Buna bir de bu ülkenin hiç bir zaman bir ulus olarak
varolmadığı gerçeğini de eklemek gerekir. Bu, Magrip’le
Maşrek arasında bir bölge. İkisi arasındaki sınır tam
Libya’nın ortasından geçiyor. Sirenayka [Cyrénaique]
tarihsel olarak Grek ve Helendir, daha sonra Maşrek oldu. Trablus
[Tripolitaine]’se Magrebdir. İşte bu yüzden bu ülkede
bölgeciliğin hep bir temeli oldu. Doğrusu kimse Bingazi Ulusal
Geçiş Konseyi üyelerinin kimlerden oluştuğunu bilmiyor.
Muhakkak ki, aralarında iyi unsurlar da vardır ama aynı şekilde
İslamcılar ve daha da kötüleri de...

CV: Devam eden müdahaleyi nasıl değerlendiriyorsunuz?

SA: Emperyalizm Libya’da demokrasiyle tamamiyle dalga geçiyor.
Temel ilke Batılı ülkelerin – şimdi NATO’nun- hangi
gerekçeyle olursa olsun, Güney ülkelerindeki askeri
müdahalesinin –velev ki halkı olsun- yasaklanması olmaladır.
Zira, sorunlar bu şekilde halledilemez. Tam tersine, bu tür
müdahaleler durumu daha da kötüleştirir. Irak’ta ne
olduğunu biliyoruz. Kaldı ki, bu son müdahale Arap dünyasında
hoş karşılanıyor değil.

Batılılar iktidara bir uşak yerleştirecekler. Belki ülkeyi
bölmeyi bile tasarlıyorlardır. Avrupa solu’nun, radikaller de
dahil emperyalizmi telaffuz etmekten kaçındığını görmek beni
şaşırtıyor. Bu müdahalenin temel amacı gözden
kaçırılıyor: Yani meselenin petrolle ilgili oluşu... Gerçi
halen oradaki petrolü kullanıyorlar ama Kaddafi söz konusu
olduğunda hiç bir şey kesin değildir. Zira, her an her şeyi
yapabilir, mesela Çinlilere, Hintlilere verebilir... Bu yüzden
duruma tam hakim olmak, petrole tamı tamına ve doğrudan el koymak
istiyorlar, Körfezdekiler gibi hem islâmî, hem de
bütünüyle uluslarası ekonomik ve politik çıkarlarla
uyumlu bir rejim yerleştirmek istiyorlar.

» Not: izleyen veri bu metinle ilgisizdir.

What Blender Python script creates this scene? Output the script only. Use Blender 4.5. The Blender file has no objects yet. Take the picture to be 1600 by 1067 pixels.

CV: Uluslararası bir hukukun varlığına inanıyor musunuz?

SA: Öyle bir hukuk için koşullar oluşmuş değil.
“Uluslararası Toplum” diye bir şey de mevcut değil tabii...
‘Uluslararası Toplum’ denilen aslında ABD elçiliğinde
tecessüm ediyor, üç dakika içinde ve çağrı
geldiğinde de Avrupa Ülkelerinden ibaret...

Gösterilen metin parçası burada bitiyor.